[PROBLEM DESCRIPTION]: Extract the complete listing and repeat it word for word.

[INFORMATION SHOWN]:
** begin **

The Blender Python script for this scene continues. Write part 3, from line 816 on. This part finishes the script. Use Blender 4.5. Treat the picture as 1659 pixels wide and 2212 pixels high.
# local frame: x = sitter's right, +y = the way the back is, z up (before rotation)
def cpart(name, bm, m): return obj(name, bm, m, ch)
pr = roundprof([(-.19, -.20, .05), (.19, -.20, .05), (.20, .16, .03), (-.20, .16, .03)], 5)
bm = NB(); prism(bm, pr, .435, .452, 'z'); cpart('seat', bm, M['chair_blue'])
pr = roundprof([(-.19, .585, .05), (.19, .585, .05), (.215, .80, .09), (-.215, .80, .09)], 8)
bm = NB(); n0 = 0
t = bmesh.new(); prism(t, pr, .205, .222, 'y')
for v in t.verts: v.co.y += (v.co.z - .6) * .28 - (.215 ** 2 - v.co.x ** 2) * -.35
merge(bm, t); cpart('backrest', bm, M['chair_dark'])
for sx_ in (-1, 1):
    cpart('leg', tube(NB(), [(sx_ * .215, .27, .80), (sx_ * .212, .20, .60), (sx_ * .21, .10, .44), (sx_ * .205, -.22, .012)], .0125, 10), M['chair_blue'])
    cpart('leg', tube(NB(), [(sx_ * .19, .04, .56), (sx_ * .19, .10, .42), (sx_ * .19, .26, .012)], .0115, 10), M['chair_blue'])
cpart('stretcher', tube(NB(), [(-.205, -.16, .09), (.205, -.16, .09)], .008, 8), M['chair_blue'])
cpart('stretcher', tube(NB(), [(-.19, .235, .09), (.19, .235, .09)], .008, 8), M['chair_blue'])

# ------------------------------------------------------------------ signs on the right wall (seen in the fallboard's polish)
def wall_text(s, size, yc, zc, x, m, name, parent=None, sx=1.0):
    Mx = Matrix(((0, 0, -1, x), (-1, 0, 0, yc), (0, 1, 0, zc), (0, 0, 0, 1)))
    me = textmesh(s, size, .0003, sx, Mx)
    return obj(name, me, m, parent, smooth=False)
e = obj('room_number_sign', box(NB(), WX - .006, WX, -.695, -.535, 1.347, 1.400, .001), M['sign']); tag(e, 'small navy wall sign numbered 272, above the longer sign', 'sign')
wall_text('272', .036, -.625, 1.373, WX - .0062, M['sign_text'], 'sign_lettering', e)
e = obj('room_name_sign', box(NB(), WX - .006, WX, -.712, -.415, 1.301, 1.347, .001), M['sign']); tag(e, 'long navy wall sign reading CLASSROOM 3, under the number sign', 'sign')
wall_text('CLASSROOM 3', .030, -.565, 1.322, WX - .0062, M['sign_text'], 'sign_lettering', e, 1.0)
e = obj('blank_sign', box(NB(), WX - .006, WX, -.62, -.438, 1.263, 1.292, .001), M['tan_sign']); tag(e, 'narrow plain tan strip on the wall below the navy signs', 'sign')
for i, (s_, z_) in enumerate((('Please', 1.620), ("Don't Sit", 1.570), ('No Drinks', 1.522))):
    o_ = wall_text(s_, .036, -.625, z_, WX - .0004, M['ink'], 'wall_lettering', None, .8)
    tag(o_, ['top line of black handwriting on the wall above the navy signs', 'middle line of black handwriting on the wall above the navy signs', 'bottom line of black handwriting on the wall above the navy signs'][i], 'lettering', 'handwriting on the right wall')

** end **

[RESULT]:
The Blender Python script for this scene continues. Write part 3, from line 816 on. This part finishes the script. Use Blender 4.5. Treat the picture as 1659 pixels wide and 2212 pixels high.
# local frame: x = sitter's right, +y = the way the back is, z up (before rotation)
def cpart(name, bm, m): return obj(name, bm, m, ch)
pr = roundprof([(-.19, -.20, .05), (.19, -.20, .05), (.20, .16, .03), (-.20, .16, .03)], 5)
bm = NB(); prism(bm, pr, .435, .452, 'z'); cpart('seat', bm, M['chair_blue'])
pr = roundprof([(-.19, .585, .05), (.19, .585, .05), (.215, .80, .09), (-.215, .80, .09)], 8)
bm = NB(); n0 = 0
t = bmesh.new(); prism(t, pr, .205, .222, 'y')
for v in t.verts: v.co.y += (v.co.z - .6) * .28 - (.215 ** 2 - v.co.x ** 2) * -.35
merge(bm, t); cpart('backrest', bm, M['chair_dark'])
for sx_ in (-1, 1):
    cpart('leg', tube(NB(), [(sx_ * .215, .27, .80), (sx_ * .212, .20, .60), (sx_ * .21, .10, .44), (sx_ * .205, -.22, .012)], .0125, 10), M['chair_blue'])
    cpart('leg', tube(NB(), [(sx_ * .19, .04, .56), (sx_ * .19, .10, .42), (sx_ * .19, .26, .012)], .0115, 10), M['chair_blue'])
cpart('stretcher', tube(NB(), [(-.205, -.16, .09), (.205, -.16, .09)], .008, 8), M['chair_blue'])
cpart('stretcher', tube(NB(), [(-.19, .235, .09), (.19, .235, .09)], .008, 8), M['chair_blue'])

# ------------------------------------------------------------------ signs on the right wall (seen in the fallboard's polish)
def wall_text(s, size, yc, zc, x, m, name, parent=None, sx=1.0):
    Mx = Matrix(((0, 0, -1, x), (-1, 0, 0, yc), (0, 1, 0, zc), (0, 0, 0, 1)))
    me = textmesh(s, size, .0003, sx, Mx)
    return obj(name, me, m, parent, smooth=False)
e = obj('room_number_sign', box(NB(), WX - .006, WX, -.695, -.535, 1.347, 1.400, .001), M['sign']); tag(e, 'small navy wall sign numbered 272, above the longer sign', 'sign')
wall_text('272', .036, -.625, 1.373, WX - .0062, M['sign_text'], 'sign_lettering', e)
e = obj('room_name_sign', box(NB(), WX - .006, WX, -.712, -.415, 1.301, 1.347, .001), M['sign']); tag(e, 'long navy wall sign reading CLASSROOM 3, under the number sign', 'sign')
wall_text('CLASSROOM 3', .030, -.565, 1.322, WX - .0062, M['sign_text'], 'sign_lettering', e, 1.0)
e = obj('blank_sign', box(NB(), WX - .006, WX, -.62, -.438, 1.263, 1.292, .001), M['tan_sign']); tag(e, 'narrow plain tan strip on the wall below the navy signs', 'sign')
for i, (s_, z_) in enumerate((('Please', 1.620), ("Don't Sit", 1.570), ('No Drinks', 1.522))):
    o_ = wall_text(s_, .036, -.625, z_, WX - .0004, M['ink'], 'wall_lettering', None, .8)
    tag(o_, ['top line of black handwriting on the wall above the navy signs', 'middle line of black handwriting on the wall above the navy signs', 'bottom line of black handwriting on the wall above the navy signs'][i], 'lettering', 'handwriting on the right wall')